§ DATA TO PROCESS
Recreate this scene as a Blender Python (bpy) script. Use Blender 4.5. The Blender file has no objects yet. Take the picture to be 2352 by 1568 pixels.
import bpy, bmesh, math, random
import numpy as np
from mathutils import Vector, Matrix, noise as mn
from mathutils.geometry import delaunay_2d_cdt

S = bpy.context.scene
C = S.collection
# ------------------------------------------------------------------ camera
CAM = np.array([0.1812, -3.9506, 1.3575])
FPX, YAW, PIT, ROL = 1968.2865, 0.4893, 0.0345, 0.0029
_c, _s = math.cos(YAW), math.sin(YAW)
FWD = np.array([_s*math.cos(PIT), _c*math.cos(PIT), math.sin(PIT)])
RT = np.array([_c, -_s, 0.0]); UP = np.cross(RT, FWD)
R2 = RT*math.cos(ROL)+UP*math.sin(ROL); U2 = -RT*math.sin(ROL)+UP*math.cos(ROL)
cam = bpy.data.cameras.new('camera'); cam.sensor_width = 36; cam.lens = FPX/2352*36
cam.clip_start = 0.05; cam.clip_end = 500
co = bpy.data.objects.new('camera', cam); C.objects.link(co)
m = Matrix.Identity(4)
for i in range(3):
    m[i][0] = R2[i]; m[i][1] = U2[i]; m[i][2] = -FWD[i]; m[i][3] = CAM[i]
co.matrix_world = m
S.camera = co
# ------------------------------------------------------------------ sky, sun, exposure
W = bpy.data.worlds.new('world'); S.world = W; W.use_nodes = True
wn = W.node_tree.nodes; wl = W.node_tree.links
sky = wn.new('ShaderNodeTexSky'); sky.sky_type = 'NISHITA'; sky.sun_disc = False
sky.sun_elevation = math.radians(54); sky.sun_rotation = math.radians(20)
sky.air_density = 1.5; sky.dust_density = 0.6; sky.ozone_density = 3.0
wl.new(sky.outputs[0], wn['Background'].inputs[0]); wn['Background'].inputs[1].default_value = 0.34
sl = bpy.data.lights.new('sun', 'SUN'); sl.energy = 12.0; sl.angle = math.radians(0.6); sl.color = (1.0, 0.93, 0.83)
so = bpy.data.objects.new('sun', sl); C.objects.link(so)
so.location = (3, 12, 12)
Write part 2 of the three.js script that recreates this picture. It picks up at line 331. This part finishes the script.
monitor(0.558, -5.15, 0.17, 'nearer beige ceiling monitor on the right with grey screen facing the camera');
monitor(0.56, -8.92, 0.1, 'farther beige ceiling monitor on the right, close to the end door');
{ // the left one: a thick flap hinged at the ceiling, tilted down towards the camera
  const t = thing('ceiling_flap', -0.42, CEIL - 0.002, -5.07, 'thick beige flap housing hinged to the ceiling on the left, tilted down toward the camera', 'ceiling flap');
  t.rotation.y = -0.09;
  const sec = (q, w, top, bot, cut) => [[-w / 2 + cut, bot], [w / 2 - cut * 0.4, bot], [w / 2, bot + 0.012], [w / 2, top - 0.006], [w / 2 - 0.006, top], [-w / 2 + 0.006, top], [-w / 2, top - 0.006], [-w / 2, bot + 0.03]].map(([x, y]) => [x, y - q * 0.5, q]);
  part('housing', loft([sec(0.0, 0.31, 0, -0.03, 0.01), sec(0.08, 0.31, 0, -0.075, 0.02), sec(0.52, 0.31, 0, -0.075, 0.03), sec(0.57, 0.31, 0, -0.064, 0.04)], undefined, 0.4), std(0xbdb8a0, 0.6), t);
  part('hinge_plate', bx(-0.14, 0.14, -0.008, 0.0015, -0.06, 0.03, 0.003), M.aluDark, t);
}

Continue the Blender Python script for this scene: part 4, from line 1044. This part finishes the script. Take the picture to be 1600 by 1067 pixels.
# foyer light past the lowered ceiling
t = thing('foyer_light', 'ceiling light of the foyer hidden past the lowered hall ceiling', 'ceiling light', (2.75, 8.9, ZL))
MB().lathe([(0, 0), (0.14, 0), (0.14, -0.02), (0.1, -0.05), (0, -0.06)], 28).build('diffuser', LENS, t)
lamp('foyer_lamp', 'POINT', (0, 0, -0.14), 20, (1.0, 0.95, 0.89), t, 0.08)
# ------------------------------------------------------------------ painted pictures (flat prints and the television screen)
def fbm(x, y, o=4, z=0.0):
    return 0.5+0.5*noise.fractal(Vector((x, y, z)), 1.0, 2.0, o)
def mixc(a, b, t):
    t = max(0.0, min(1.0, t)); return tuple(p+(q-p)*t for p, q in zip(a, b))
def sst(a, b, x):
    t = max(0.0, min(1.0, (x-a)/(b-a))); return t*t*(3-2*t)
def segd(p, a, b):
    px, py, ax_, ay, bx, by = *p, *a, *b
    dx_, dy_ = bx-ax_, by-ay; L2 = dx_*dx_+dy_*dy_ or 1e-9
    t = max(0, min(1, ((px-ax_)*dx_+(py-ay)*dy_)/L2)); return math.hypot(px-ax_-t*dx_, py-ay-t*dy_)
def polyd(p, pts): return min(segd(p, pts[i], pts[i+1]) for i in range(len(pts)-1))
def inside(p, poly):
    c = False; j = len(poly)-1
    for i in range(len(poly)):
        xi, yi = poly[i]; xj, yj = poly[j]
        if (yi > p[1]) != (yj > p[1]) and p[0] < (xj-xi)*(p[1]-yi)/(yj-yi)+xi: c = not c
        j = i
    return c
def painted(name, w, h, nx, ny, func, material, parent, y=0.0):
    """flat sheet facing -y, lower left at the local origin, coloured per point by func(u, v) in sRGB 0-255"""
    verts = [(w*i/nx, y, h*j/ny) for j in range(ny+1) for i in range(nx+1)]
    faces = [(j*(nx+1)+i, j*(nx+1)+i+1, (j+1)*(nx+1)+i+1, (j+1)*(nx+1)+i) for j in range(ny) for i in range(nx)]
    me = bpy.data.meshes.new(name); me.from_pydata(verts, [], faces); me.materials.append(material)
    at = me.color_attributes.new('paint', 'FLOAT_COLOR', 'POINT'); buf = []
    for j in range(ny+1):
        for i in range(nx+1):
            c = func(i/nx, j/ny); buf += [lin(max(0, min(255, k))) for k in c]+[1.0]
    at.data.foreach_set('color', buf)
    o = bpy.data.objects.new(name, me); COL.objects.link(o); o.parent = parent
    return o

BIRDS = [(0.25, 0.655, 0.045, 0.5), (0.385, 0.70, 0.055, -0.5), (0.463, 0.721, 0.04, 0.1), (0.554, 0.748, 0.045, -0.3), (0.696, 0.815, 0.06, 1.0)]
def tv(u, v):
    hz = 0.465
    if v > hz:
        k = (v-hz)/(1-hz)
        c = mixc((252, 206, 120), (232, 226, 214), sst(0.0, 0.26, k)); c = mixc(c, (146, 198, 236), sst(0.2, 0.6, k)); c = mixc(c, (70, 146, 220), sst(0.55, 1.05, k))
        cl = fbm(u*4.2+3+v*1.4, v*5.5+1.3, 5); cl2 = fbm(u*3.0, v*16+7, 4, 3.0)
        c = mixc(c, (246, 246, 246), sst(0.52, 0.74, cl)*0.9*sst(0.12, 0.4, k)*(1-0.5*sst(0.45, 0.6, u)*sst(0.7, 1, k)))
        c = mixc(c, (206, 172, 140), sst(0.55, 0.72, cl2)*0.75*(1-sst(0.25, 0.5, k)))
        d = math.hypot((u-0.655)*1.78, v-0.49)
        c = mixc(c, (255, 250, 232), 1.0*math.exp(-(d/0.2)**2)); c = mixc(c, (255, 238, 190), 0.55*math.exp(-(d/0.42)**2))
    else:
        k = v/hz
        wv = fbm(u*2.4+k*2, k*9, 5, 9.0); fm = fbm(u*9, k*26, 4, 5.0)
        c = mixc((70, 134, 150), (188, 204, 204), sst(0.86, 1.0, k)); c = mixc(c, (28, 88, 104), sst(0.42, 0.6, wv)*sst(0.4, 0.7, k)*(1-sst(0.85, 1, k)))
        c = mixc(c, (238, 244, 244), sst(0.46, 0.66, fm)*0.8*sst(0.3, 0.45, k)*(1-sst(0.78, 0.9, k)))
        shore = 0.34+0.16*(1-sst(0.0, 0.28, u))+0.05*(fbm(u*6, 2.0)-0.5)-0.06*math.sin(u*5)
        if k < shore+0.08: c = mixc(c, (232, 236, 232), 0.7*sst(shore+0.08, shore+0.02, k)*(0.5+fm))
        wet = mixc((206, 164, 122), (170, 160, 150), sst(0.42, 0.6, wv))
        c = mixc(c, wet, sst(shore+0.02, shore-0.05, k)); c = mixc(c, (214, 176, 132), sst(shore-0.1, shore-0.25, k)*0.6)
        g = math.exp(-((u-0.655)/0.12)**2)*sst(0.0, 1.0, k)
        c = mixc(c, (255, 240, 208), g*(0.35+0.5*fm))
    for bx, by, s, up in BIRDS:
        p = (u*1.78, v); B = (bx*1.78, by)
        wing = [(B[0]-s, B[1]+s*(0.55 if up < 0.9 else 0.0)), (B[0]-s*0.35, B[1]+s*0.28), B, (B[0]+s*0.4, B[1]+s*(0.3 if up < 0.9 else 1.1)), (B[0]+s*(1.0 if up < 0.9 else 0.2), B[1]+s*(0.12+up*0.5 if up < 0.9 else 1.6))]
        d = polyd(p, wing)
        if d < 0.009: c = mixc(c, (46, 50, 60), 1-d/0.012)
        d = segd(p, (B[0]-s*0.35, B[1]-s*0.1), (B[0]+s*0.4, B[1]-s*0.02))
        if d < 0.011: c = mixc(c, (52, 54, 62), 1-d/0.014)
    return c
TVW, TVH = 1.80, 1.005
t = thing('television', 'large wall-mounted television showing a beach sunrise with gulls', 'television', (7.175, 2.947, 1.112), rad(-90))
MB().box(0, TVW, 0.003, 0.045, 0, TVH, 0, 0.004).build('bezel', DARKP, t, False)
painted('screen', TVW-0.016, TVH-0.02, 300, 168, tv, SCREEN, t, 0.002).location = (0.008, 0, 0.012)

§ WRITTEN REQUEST
From the entries above, select each line containing the string "script".

§ RESPONSE TO THIS TASK
Recreate this scene as a Blender Python (bpy) script. Use Blender 4.5. The Blender file has no objects yet. Take the picture to be 2352 by 1568 pixels.
Write part 2 of the three.js script that recreates this picture. It picks up at line 331. This part finishes the script.
Continue the Blender Python script for this scene: part 4, from line 1044. This part finishes the script. Take the picture to be 1600 by 1067 pixels.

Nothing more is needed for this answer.